An Israeli rights group on Tuesday called on Jerusalem's new police chief to "fundamentally change" what it said was his officers' violent treatment towards the city's Palestinian residents.
In a report timed to coincide with the anniversary of Israel's 1967 occupation of east Jerusalem, the Association for Civil Rights in Israel said that over the past two years it had received a rising number of complaints and mounting evidence of abuses suffered by Palestinian residents.
"Residents do not view the Jerusalem District Police as a body meant to serve and protect them," the report says.
"Rather, in their eyes, it is a hostile, alien force whose power is chiefly used against them, ignoring their basic needs and security and instead favoring the interests of Jerusalem's Jewish population."
It called on police chief Nisso Shaham, appointed in April, to curb what it called "excessive" riot-control methods, to scrupulously observe regulations on the treatment of minors and to protect Palestinians from Jewish settlers.
"The new Jerusalem District Police Chief must make it his priority to fundamentally change the police's operation in east Jerusalem, so that human rights violations will no longer be part of the daily lives of Palestinians," Nisreen Alyan, a lawyer for the group, wrote.
According to the Hebrew calendar, Wednesday marks "Jerusalem Day" when Jewish Israelis celebrate what they call the 1967 "reunification" of Jerusalem with parties, parades and solemn ceremony.
Thousands of people, mostly nationalist-religious Jews, are expected to march through Jerusalem, including through Palestinian East Jerusalem, to the Western Wall, one of the holiest sites in Judaism.
Tensions in and around East Jerusalem are running high over the deeply controversial issue of Jewish construction there and the unsolved May 14 shooting death of a Palestinian teenager during protests against Israeli rule.
Relatives of the dead boy say that a shot was fired from a Jewish enclave in the Palestinian neighborhood of Silwan.
Police said that neither they nor anyone else used live fire there.
Palestinians are likely to be angered even further if plans by a hawkish Israeli MP go ahead.
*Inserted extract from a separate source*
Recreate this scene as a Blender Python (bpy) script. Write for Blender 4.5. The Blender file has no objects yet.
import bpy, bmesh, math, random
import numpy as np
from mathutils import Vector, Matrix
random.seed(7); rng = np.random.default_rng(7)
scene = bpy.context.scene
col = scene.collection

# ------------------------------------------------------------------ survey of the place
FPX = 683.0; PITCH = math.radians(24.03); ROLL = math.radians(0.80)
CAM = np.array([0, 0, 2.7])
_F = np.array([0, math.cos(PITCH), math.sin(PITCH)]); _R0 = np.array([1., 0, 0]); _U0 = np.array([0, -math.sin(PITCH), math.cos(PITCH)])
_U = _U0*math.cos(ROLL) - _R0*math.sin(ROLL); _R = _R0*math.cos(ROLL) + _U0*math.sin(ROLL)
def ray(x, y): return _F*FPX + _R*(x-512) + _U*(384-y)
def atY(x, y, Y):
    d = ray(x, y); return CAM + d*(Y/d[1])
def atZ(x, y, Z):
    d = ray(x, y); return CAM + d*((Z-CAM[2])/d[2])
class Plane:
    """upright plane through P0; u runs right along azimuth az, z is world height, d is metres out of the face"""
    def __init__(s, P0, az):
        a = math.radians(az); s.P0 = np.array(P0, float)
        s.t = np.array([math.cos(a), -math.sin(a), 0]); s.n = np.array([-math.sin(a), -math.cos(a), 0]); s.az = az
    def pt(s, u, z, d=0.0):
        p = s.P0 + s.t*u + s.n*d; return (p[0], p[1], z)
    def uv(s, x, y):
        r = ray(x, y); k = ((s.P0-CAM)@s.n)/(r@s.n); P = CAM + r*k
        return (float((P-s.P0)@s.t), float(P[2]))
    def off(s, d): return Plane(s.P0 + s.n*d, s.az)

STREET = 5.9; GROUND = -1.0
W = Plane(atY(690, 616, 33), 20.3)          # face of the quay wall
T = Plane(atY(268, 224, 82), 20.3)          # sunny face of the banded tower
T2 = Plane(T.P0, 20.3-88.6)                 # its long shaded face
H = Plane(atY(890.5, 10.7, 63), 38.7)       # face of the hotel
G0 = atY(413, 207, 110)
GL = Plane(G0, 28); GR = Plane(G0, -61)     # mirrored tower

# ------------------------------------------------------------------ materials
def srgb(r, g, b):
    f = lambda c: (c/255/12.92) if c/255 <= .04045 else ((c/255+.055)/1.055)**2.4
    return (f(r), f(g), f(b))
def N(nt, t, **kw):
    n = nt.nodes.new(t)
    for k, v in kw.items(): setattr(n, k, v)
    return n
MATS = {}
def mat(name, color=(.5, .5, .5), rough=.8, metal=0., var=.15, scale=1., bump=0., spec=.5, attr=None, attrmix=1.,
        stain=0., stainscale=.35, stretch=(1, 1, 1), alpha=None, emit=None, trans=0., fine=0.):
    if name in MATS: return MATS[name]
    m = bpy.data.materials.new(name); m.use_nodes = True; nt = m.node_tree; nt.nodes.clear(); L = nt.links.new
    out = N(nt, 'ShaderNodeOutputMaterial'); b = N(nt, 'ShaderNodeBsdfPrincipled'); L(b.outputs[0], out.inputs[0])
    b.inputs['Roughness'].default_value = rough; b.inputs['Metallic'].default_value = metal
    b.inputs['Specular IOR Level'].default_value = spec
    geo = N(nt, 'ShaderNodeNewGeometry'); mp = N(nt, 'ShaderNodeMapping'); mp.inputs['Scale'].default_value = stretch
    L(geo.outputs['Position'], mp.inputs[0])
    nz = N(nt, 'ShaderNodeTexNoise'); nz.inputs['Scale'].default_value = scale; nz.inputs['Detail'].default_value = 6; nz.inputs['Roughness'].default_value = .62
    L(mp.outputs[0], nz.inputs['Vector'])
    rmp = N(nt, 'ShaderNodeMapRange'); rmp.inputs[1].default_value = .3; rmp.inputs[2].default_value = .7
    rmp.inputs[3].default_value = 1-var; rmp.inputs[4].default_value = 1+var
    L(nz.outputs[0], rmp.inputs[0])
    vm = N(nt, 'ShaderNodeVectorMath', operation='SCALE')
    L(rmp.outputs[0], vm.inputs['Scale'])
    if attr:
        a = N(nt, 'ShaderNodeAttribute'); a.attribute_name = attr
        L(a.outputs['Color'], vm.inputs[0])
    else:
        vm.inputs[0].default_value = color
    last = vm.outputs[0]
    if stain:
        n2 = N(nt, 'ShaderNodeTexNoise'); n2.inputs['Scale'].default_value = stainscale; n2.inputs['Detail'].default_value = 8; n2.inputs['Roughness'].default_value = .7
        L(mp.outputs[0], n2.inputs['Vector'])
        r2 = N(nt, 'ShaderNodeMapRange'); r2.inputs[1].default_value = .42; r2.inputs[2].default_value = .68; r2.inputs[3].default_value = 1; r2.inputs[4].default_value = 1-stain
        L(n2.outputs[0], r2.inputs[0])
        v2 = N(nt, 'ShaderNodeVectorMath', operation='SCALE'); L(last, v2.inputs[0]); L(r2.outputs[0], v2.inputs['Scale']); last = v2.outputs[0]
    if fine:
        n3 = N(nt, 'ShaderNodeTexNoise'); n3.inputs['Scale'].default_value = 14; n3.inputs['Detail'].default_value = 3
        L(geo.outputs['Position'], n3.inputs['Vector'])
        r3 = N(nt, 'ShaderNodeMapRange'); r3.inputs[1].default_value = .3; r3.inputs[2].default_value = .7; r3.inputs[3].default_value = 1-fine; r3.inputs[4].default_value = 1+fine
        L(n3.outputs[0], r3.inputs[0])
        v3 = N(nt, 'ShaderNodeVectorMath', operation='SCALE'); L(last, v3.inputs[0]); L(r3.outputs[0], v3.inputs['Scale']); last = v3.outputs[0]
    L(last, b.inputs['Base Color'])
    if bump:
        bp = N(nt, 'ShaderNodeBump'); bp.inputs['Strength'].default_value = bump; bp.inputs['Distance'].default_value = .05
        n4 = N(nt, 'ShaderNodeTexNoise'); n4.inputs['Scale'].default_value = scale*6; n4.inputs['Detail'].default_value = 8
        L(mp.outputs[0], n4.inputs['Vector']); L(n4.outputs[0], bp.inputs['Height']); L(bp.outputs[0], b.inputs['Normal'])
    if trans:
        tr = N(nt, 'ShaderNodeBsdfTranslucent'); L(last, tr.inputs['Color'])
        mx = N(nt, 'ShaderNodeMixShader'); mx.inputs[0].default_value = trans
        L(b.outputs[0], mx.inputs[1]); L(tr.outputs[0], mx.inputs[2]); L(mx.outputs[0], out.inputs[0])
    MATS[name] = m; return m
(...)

The Jerusalem Post daily reported on Tuesday that Tzipi Hotovely, of Israeli Prime Minister Benjamin Netanyahu's Likud party, was proposing a draft bill to make the use of Hebrew names in Jerusalem's Arab neighborhoods compulsory on street signs and in reports on public radio.
"In our battle for Jerusalem, it is important that we recognize the historic Hebrew roots of the city," the paper quoted her as saying.
Israel captured East Jerusalem on June 7, 1967, the third day of the Six Day War, and unilaterally annexed it. In 1980, it passed a law declaring Jerusalem its "eternal and indivisible" capital.
The Palestinians claim East Jerusalem for the capital of their future state.